What if the toplevel would be start-here: and applications a true subdir.
start-here://applications. That would be the same as you would want. I 
don't see why the URIs matter at all to the users, and if they did, i'd 
prefer the simpler preferences: than toplevel-something://preferences for 
the few times you wanted to type it.
 
> > > This is similar to mac finder in osx. There is one directory where all
> > > apps (including the macs version of the control-center) is launched
> > > from. I think having doubled functionality is confusing. I'm not the
> > > only one either...
> > 
> > Yes.
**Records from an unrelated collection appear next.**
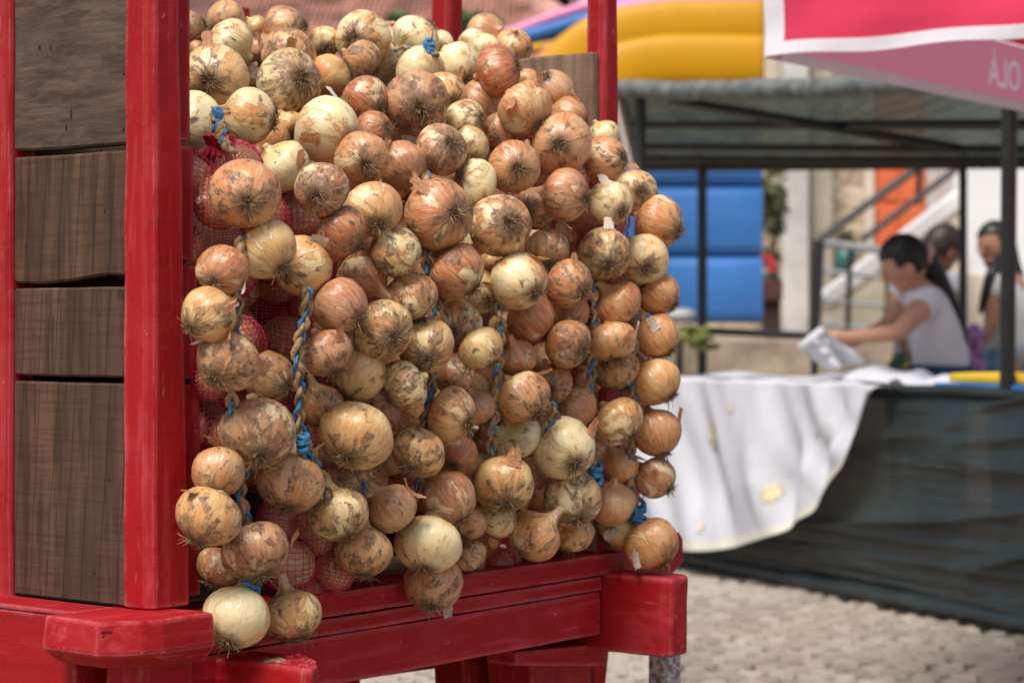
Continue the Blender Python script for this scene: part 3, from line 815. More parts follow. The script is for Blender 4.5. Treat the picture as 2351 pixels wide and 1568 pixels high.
for _ in range(4000):      # onions showing only in the gaps between the others
    u, v = fr.uniform(430, 1400), fr.uniform(70, 1240)
    if u < 735 and v > 330: continue
    if u > 1180 and v < 250: continue
    if u > 1330 and v < 330: continue
    if any((o[0] - u) ** 2 + (o[1] - v) ** 2 < ((0.93 * o[2]) ** 2 if o[7] < 3 else 66 ** 2) for o in ON): continue
    a = fr.random() * 6.28
    ON.append((u, v, fr.uniform(44, 54), u + 30 * math.cos(a), v + 30 * math.sin(a), fr.uniform(1.2, 2.6), fr.uniform(.5, 2.2), 3, 'h', 20))

rr = random.Random(7)


def catmull(P, k):
    out = []
    for i in range(len(P) - 1):
        p0, p1, p2, p3 = P[max(i - 1, 0)], P[i], P[i + 1], P[min(i + 2, len(P) - 1)]
        for j in range(k):
            t = j / k
            out.append(tuple(0.5 * (2 * b + (c - a) * t + (2 * a - 5 * b + 4 * c - d) * t * t + (3 * b - a - 3 * c + d) * t ** 3)
                             for a, b, c, d in zip(p0, p1, p2, p3)))
    out.append(P[-1])
    return out


def onion_mesh(seed, neck):
    r_ = random.Random(seed)
    sh = 0.06 * r_.uniform(-1, 1)
    prof = [(0.03, -.93), (.11, -.955), (.24, -.95), (.44, -.875), (.63, -.745), (.81, -.555), (.935, -.32), (1, -.03 + sh), (.985, .22 + sh), (.925, .44 + sh)]
    if neck:
        prof += [(.80, .64), (.63, .79), (.47, .90), (.35, 1.0), (.26, 1.13), (.20, 1.30), (.17, 1.5), (.16, 1.68), (.10, 1.72), (.02, 1.70)]
    else:
        prof += [(.80, .63), (.62, .77), (.44, .86), (.30, .92), (.20, .99), (.15, 1.08), (.13, 1.18), (.07, 1.22), (.02, 1.2)]
    pf = catmull(prof, 2)
    m = 36
    vs, fs = [], []
    s3 = Vector((r_.random() * 40, r_.random() * 40, r_.random() * 40))
    bx, by = r_.uniform(-.16, .16), r_.uniform(-.16, .16)
    for (r, z) in pf:
        for j in range(m):
            a = 2 * math.pi * j / m
            d = Vector((math.cos(a), math.sin(a), z))
            k = 1 + 0.085 * noise.noise(d * 0.9 + s3) + 0.024 * noise.noise(d * 2.6 + s3)
            k += 0.010 * noise.noise(Vector((math.cos(a) * 3.2, math.sin(a) * 3.2, z * .3)) + s3)
            if z > 0.85:
                k += 0.22 * noise.noise(Vector((math.cos(a) * 1.6, math.sin(a) * 1.6, z)) + s3)
            w = max(0, z - 0.8) ** 1.3
            vs.append((r * k * math.cos(a) + bx * w, r * k * math.sin(a) + by * w, z))
    L = len(pf)
    for i in range(L - 1):
        for j in range(m):
            fs.append((i * m + j, i * m + (j + 1) % m, (i + 1) * m + (j + 1) % m, (i + 1) * m + j))
    fs += [tuple(reversed(range(m))), tuple(range((L - 1) * m, L * m))]
    me = bpy.data.meshes.new('onion')
    me.from_pydata(vs, [], fs)
    for p in me.polygons: p.use_smooth = True
    me.materials.append(M['onion'])
    return me


def tuft_mesh(seed):
    r_ = random.Random(seed)
    mb = MB()
    for i in range(70):
        a = r_.random() * 6.283
        rad = 0.19 * math.sqrt(r_.random())
        p = Vector((rad * math.cos(a), rad * math.sin(a), -.96))
        long_ = r_.random() < 0.2
        L = r_.uniform(.25, .6) if long_ else r_.uniform(.10, .28)
        out = Vector((math.cos(a), math.sin(a), 0)) * r_.uniform(.2, 1.0) + Vector((r_.uniform(-.5, .5), r_.uniform(-.5, .5), -r_.uniform(.15, .7)))
        out.normalize()
        pts = [p]
        for j in range(4):
            out = (out + Vector((r_.uniform(-.5, .5), r_.uniform(-.5, .5), r_.uniform(-.25, .4))) * (0.8 if long_ else .5)).normalized()
            p = p + out * L / 4
            pts.append(p.copy())
        mb.tube(pts, [.016, .015, .013, .011, .006], 3, False)
    nf = len(mb.f)
    mb.ball((0, 0, -.935), .21, .21, .06, 12, 6, None, .5, seed)
    me = bpy.data.meshes.new('root_tuft')
    me.from_pydata([tuple(v) for v in mb.v], [], mb.f)
    me.materials.append(M['root'])
    me.materials.append(M['root_disc'])
    for p in me.polygons:
        if p.index >= nf: p.material_index = 1
    return me


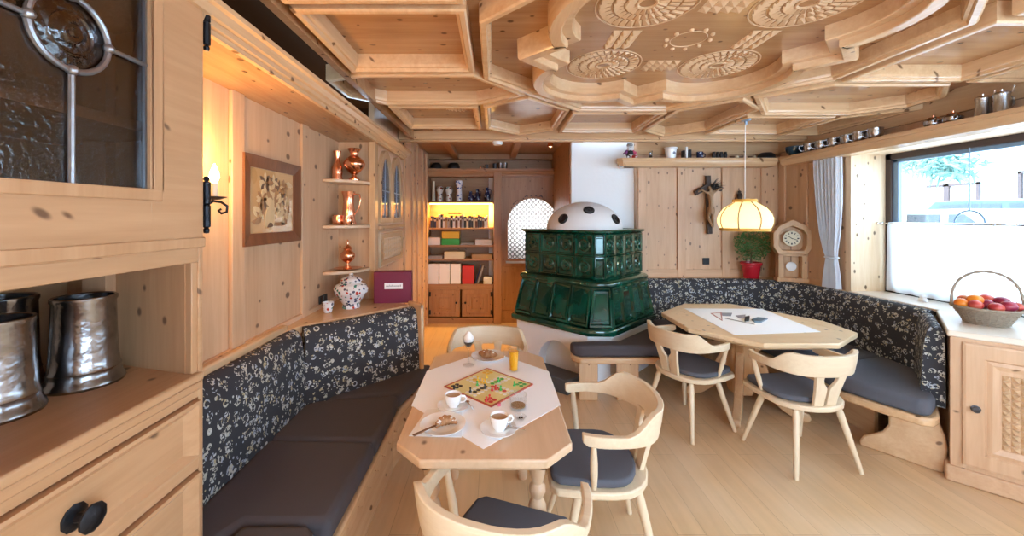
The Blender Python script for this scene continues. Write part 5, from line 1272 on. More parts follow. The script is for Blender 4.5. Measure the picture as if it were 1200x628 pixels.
for k in range(12):
    a = k*PI/6; u, w = math.sin(a), math.cos(a); wd = .004 if k % 3 else .006
    A = [R @ Vector((u*r+s*w*wd, -.0135, .475+w*r-s*u*wd)) for r, s in ((.050, -1), (.050, 1), (.068, 1), (.068, -1))]; mb.loft([A, [p+(R.to_3x3() @ Vector((0, .002, 0))) for p in A]], True, True)
obj('hour_marks', mb, M['black'], t)
mb = MB()
for a, L_ in ((-.95, .040), (1.9, .058)):
    u, w = math.sin(a), math.cos(a); A = [R @ Vector((u*r+s*w*.003, -.016, .475+w*r-s*u*.003)) for r, s in ((-.01, -1), (-.01, 1), (L_, 1), (L_, -1))]; mb.loft([A, [p+(R.to_3x3() @ Vector((0, .002, 0))) for p in A]], True, True)
obj('hands', mb, M['black'], t)
pd = obj('pendulum', MB().tube([R @ Vector((0, .01, .40)), R @ Vector((0, .01, .17))], .004, 6), M['brown'], t)
obj('bob', MB().lathe([(0, 0), (.048, 0), (.050, .004), (.040, .009), (0, .011)], 28, R @ T(0, .008, .165, 0, PI/2)), M['white'], pd, smooth=40)

# crucifix
wy = BY-.024
X0, Zt, Zb = xat(829.5, wy), zat(206, wy), zat(274, wy)
t = thing('crucifix', 'dark wooden crucifix with carved figure on the back wall', 'crucifix', (X0, wy, Zb), 0)
Rc = T(X0, wy-.02, (Zt+Zb)/2) @ Matrix.Rotation(-.03, 4, 'Y')
hh = (Zt-Zb)/2
obj('post', MB().box(-.028, .028, -.016, .020, -hh, hh, Rc), M['crosswood'], t, bevel=.004)
mb = MB()
A = [Rc @ Vector(p) for p in ((-.025, -.014, hh-.10), (-.17, -.014, hh-.185), (-.155, -.014, hh-.235), (0, -.014, hh-.16), (.155, -.014, hh-.19), (.175, -.014, hh-.145), (.025, -.014, hh-.10))]
mb.loft([A, [p+Vector((0, .03, 0)) for p in A]], True, True); obj('crossbar', mb, M['crosswood'], t, bevel=.004)
# figure: one continuous skinned body
me = bpy.data.meshes.new('figure'); fo = bpy.data.objects.new('figure', me); COL.objects.link(fo); fo.parent = t
J = [((0, hh-.40), .026), ((.005, hh-.33), .030), ((0, hh-.26), .035), ((0, hh-.215), .028), ((.003, hh-.185), .014), ((-.008, hh-.150), .022), ((-.010, hh-.125), .016),
     ((-.045, hh-.205), .016), ((-.10, hh-.170), .012), ((-.148, hh-.195), .010), ((.045, hh-.205), .016), ((.10, hh-.165), .012), ((.148, hh-.165), .010),
     ((-.022, hh-.43), .023), ((-.050, hh-.50), .019), ((.000, hh-.58), .014), ((.012, hh-.615), .009), ((.020, hh-.43), .023), ((.000, hh-.51), .019), ((.020, hh-.585), .013), ((.018, hh-.62), .009)]
yk = {14: -.075, 18: -.070, 15: -.045, 19: -.045}
ed = [(0, 1), (1, 2), (2, 3), (3, 4), (4, 5), (5, 6), (3, 7), (7, 8), (8, 9), (3, 10), (10, 11), (11, 12), (0, 13), (13, 14), (14, 15), (15, 16), (0, 17), (17, 18), (18, 19), (19, 20)]
im = wmat(t).inverted()
me.from_pydata([im @ (Rc @ Vector((p[0], yk.get(i, -.045), p[1]))) for i, (p, r) in enumerate(J)], ed, [])
sk = fo.modifiers.new('skin', 'SKIN'); sv = me.skin_vertices[0].data
for i, (p, r) in enumerate(J): sv[i].radius = (r, r*.85)
sv[0].use_root = True
ss = fo.modifiers.new('smooth', 'SUBSURF'); ss.levels = 2; ss.render_levels = 2; me.materials.append(M['skin'])
mb = MB().lathe([(.036, -.05), (.041, -.01), (.036, .03), (.028, .03), (.028, -.05)], 14, Rc @ T(0, -.047, hh-.41)); obj('loincloth', mb, M['skin'], t, smooth=60)
mb = MB(); rb = random.Random(3)
for k in range(16):
    a = rb.uniform(-.5, 1.3); c = Vector((.02, -.03, hh-.13)); d = Vector((math.cos(a), rb.uniform(-.15, .15), math.sin(a)*.8)); mb.tube([Rc @ c, Rc @ (c+d*.06), Rc @ (c+d*rb.uniform(.10, .17))], [.003, .004, .001], 4)
for k in range(22):
    c = Vector((rb.uniform(.02, .11), -.035+rb.uniform(-.01, .01), hh-.13+rb.uniform(-.04, .03))); mb.sphere(Rc @ c, rb.uniform(.008, .014), 6, 4)
o = obj('dried_sprig', mb, M['darkmetal'], t); o['kind'] = 'stuff'

# topiary
qx, qy = 2.985, 4.575
t = thing('potted_plant', 'round clipped green plant in a red pot on the bench ledge', 'plant', (qx, qy, .946))
obj('pot', MB().lathe([(a, b_+.946) for a, b_ in [(0, 0), (.075, 0), (.080, .008), (.10, .15), (.112, .155), (.115, .185), (.104, .186), (.10, .16), (0, .155)]], 28, T(qx, qy)), M['pot_red'], t, smooth=40)
obj('soil', MB().lathe([(0, 1.105), (.099, 1.105), (.098, 1.112), (0, 1.115)], 20, T(qx, qy)), M['brown'], t)
obj('stem', MB().tube([(qx, qy, 1.10), (qx+.004, qy, 1.25)], .009, 8), M['brown'], t)
mb = MB(); rb = random.Random(9); cc_ = Vector((qx, qy-.03, 1.335))
for i in range(1500):
    d = Vector((rb.gauss(0, 1), rb.gauss(0, 1), rb.gauss(0, 1))).normalized(); k = rb.random()**.3
    c = cc_+Vector((d.x*.20, d.y*.13, d.z*.185))*k*rb.uniform(.9, 1.05)
    a = (d+Vector((rb.gauss(0, .6), rb.gauss(0, .6), rb.gauss(0, .6)))).normalized(); s_ = a.orthogonal().normalized()*.009; l = rb.uniform(.018, .03)
    v = [mb.v(c), mb.v(c+a*l*.5+s_), mb.v(c+a*l), mb.v(c+a*l*.5-s_)]; mb._f(v)
o = obj('foliage', mb, M['leaf'], t); o['kind'] = 'stuff'
t = thing('wall_ornament', 'small dark wall ornament half hidden behind the pendant lamp', 'ornament', (xat(865, wy), wy-.02, 1.80))
x = xat(865, wy); obj('ornament_body', MB().lathe([(0, 1.82), (.03, 1.82), (.035, 1.85), (.022, 1.875), (.03, 1.90), (.028, 1.925), (.015, 1.945), (.018, 1.96), (0, 1.975)], 14, T(x, wy-.03)), M['crosswood'], t, smooth=40)
obj('ornament_base', MB().box(x-.06, x+.06, wy-.05, wy+.02, 1.80, 1.822), M['crosswood'], t, bevel=.004)
def socket(label, M_):
    t = tag(obj('wall_socket', MB().box(-.04, .04, -.012, 0, -.04, .04, M_), M['black'], bevel=.004), label, 'socket')
    return t
socket('black wall socket under the crucifix', T(xat(827, BY), BY-.001, zat(306, BY)))
t = thing('wall_socket', 'black double socket low on the left panelled wall', 'socket', (LX, 3.07, .96))
for dy in (-.035, .035): obj('socket_plate', MB().box(LX, LX+.012, 3.07+dy-.033, 3.07+dy+.033, .965, 1.045), M['black'], t, bevel=.004)
for dy in (-.035, .035): obj('socket_insert', MB().lathe([(0, 0), (.02, 0), (.02, .002), (.017, -.004), (0, -.004)], 16, T(LX+.0125, 3.07+dy, 1.005, 0, 0, PI/2)), M['darkmetal'], t)

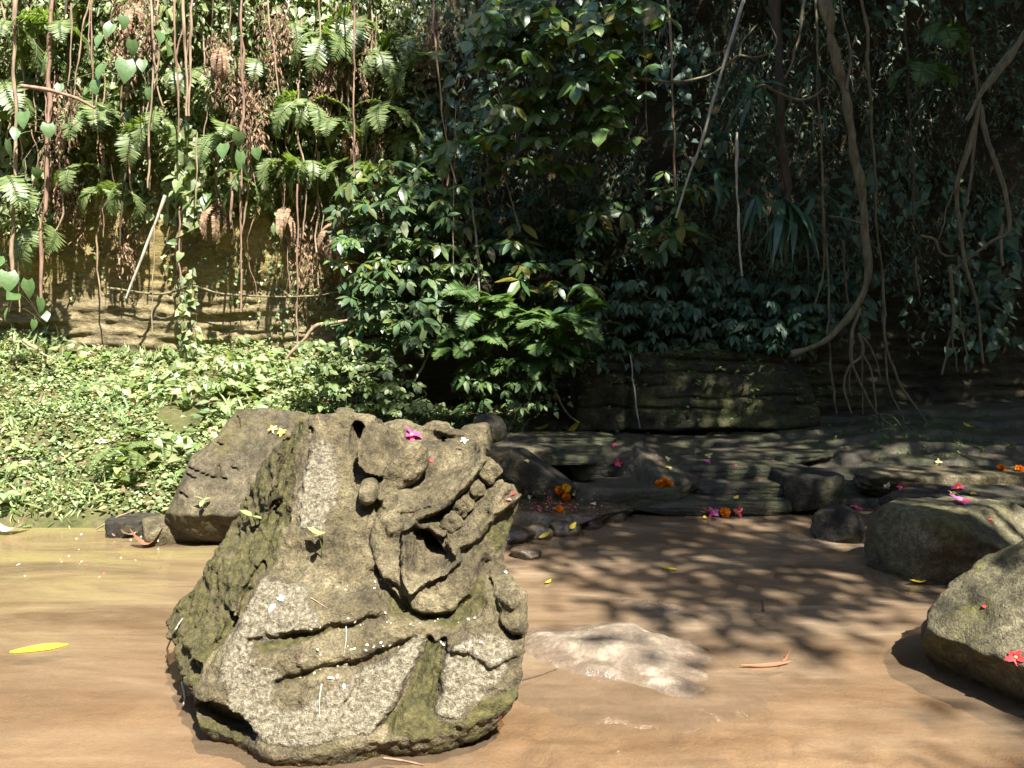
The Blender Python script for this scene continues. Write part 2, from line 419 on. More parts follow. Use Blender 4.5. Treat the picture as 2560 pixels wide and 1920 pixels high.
# silt hanging in the water, drawn out in streaks along the current
k1 = s.noise(st, 3.0, 5, .65, .8); k2 = s.noise(s.coord((.14, 1, 1), rot=(0, 0, .22)), 22, 4, .6, .3)
sc = s.ramp(k1, [(.3, (.125, .082, .047)), (.5, (.20, .138, .084)), (.72, (.28, .205, .13))])
sc = s.mix(.6, sc, s.ramp(k2, [(.3, .7), (.55, 1.0), (.75, 1.3)]), 'MULTIPLY')
al = s.n('MapRange'); s.l(sx.outputs[0], al.inputs[0]); al.inputs[1].default_value = -.9; al.inputs[2].default_value = -2.0
ay = s.n('MapRange'); s.l(sx.outputs[1], ay.inputs[0]); ay.inputs[1].default_value = 2.6; ay.inputs[2].default_value = 4.0
af = s.math('MULTIPLY', s.math('MULTIPLY', al.outputs[0], ay.outputs[0]), s.ramp(k1, [(.38, 0.0), (.6, 1.0)]))
sc = s.mix(s.math('MULTIPLY', af, .7), sc, (.20, .17, .055))
df = s.n('BsdfDiffuse'); s.l(sc, df.inputs[0])
sh = s.n('MapRange'); s.l(sx.outputs[1], sh.inputs[0]); sh.inputs[1].default_value = 2.2; sh.inputs[2].default_value = 3.3; sh.inputs[3].default_value = .45
si = s.n('MixShader'); s.l(s.math('MULTIPLY', s.ramp(k1, [(.3, .55), (.7, .8)]), sh.outputs[0]), si.inputs[0]); s.l(tr.outputs[0], si.inputs[1]); s.l(df.outputs[0], si.inputs[2])
fr = s.n('Fresnel'); fr.inputs[0].default_value = 1.33; s.l(bm_, fr.inputs['Normal'])
mx = s.n('MixShader'); s.l(fr.outputs[0], mx.inputs[0]); s.l(si.outputs[0], mx.inputs[1]); s.l(gl.outputs[0], mx.inputs[2]); s.l(mx.outputs[0], s.out.inputs[0])
M_WATER = s.m
gx = np.arange(-12, 12.1, .12); gy = np.arange(-6, 5.9, .12)
X, Y = np.meshgrid(gx, gy, indexing='ij'); V, F = grid_mesh(X, Y, X * 0)
tag(link('water', mesh_np('water', V, F, M_WATER)), kind='structure')
V, F = grid_mesh(*np.meshgrid(np.array([-200., 200]), np.array([-200., 200]), indexing='ij'), np.full((2, 2), -1.0))
tag(link('ground', mesh_np('ground', V, F, M_FAR)), kind='structure')
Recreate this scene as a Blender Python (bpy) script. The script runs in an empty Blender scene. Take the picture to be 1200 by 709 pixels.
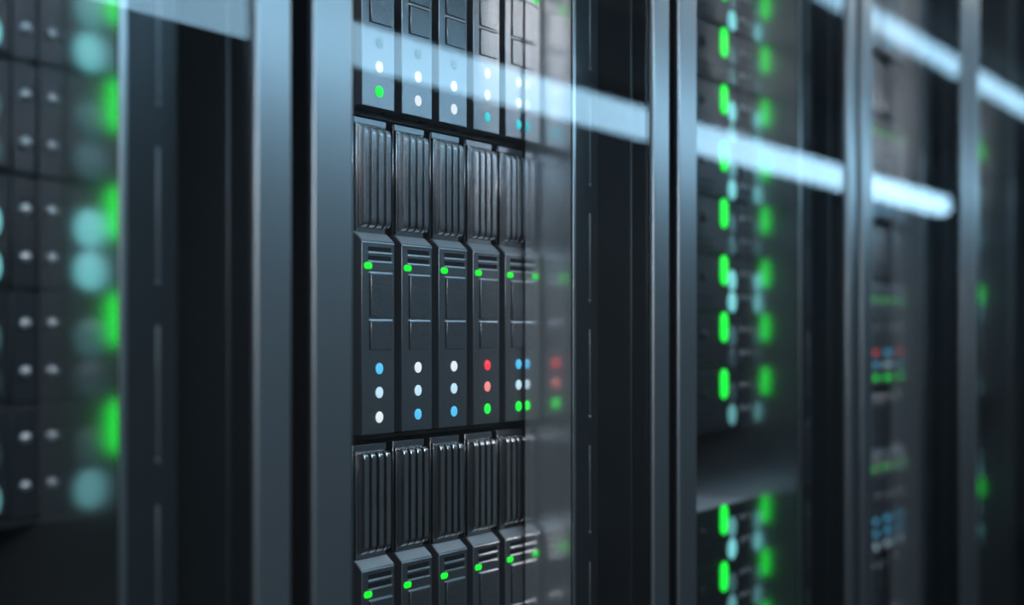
import bpy, bmesh, math, random
from mathutils import Vector
R = random.Random(7)
sc = bpy.context.scene
C = sc.collection

# ------------------------------------------------------------------ camera
F_PX, VX, HY = 1667.0, 1656.0, 393.0           # focal length in px of 1200, vanishing point of the row, horizon
TH = math.atan((VX - 600) / F_PX)
D_CAM, X_CAM, Z_CAM = 0.664, -0.7725, 1.45      # distance to the door plane, place along the row, eye height
cd = bpy.data.cameras.new('camera')
cam = bpy.data.objects.new('camera', cd); C.objects.link(cam)
cam.location = (X_CAM, -D_CAM, Z_CAM)
cam.rotation_euler = (math.pi / 2, 0, TH - math.pi / 2)
cd.sensor_width = 36.0; cd.lens = 36.0 * F_PX / 1200
cd.shift_y = (HY - 354.5) / 1200
cd.clip_start = 0.02
cd.dof.use_dof = True; cd.dof.focus_distance = 1.31; cd.dof.aperture_fstop = 2.3
sc.camera = cam

# ------------------------------------------------------------------ world, exposure
w = bpy.data.worlds.new('world'); sc.world = w; w.use_nodes = True
w.node_tree.nodes['Background'].inputs[0].default_value = (0.35, 0.6, 0.8, 1)
w.node_tree.nodes['Background'].inputs[1].default_value = 0.008
sc.view_settings.view_transform = 'Standard'; sc.view_settings.look = 'None'
sc.view_settings.exposure = 0.0; sc.view_settings.gamma = 1.0
sc.view_settings.use_curve_mapping = False
try:
    sc.cycles.use_denoising = True
    sc.cycles.max_bounces = 10; sc.cycles.transparent_max_bounces = 16
    sc.cycles.sample_clamp_indirect = 10.0
except Exception: pass
LIGHT_BLUE = (0.43, 0.75, 1.0)
L_PENDANT, L_CEILING = 7.5, 4.6
def area(name, loc, sx, sy, watts, col, rot=(0, 0, 0)):
    l = bpy.data.lights.new(name, 'AREA'); l.shape = 'RECTANGLE'; l.size = sx; l.size_y = sy; l.energy = watts; l.color = col
    o = bpy.data.objects.new(name, l); C.objects.link(o); o.location = loc; o.rotation_euler = rot
area('ceiling_panel_lamp', (0.6, -0.38, 2.68), 3.6, 0.30, 5, (0.72, 0.88, 1.0))      # added fill light under the ceiling near the racks, no fixture there
area('ceiling_panel_lamp', (3.4, -0.42, 2.68), 1.6, 0.30, 14, (1.0, 0.96, 0.94))  # added neutral fill farther along the aisle, no fixture there
area('wall_lamp', (-1.5, -1.84, 2.28), 1.2, 0.35, 32, (1.0, 0.96, 0.95), (math.radians(80), 0, -math.radians(25)))   # assumed neutral light by the wall behind and left of the eye, no fixture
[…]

In gnome this is start-here.
> 
> No it isn't, it's applications://. (That was the whole point of the
> vfolder method right, lets us created this one location for launching
> all apps that is not hardcoded to a central location though).

That was not the point at all of vfolders. The point of vfolders is that 
the menus can be merged from several places so that installation of menu 
entries by third party applications would be simpler, but yet controllable 
by the sysadmin/distro creator. 

> > So you want to expose the fact to users that our settings dialogs are in 
> > fact applications?
> 
> Seth already made this decision when he put preferences in the
> applications menu (and therefore in the applications:// directory).
> 
> (applications://Preferences, applications://system)

And I must say I disagree with this decision, since they were already put 
somewhere else before that. That decision was already made before seth 
made his decision, if that matters.

I would prefer if e.g. "desktop preferences" were part of the toplevel 
gnome menu rather than under applications, since I'm not sure at all that 
people will look under applications when they browse the menu looking for 
where to change the font. Of course they'll quickly learn that the fact 
that the submenu is called applications doesn't mean anything, and in fact 
whatever you want to do it's the menu to look in (unless you want to take 
a screenshot, which for some unknown reason has been decided is more 
worthy than e.g. preferences of a top-level menu entry).

-- 
=-=-=-=-=-=-=-=-=-=-=-=-=-=-=-=-=-=-=-=-=-=-=-=-=-=-=-=-=-=-=-=-=-=-=-=-=-=
 Alexander Larsson                                            Red Hat, Inc 
                   alexl redhat com    alla lysator liu se 
He's a lounge-singing alcoholic master criminal haunted by an iconic dead 
American confidante She's a mentally unstable mute museum curator with the 
power to bend men's minds. They fight crime!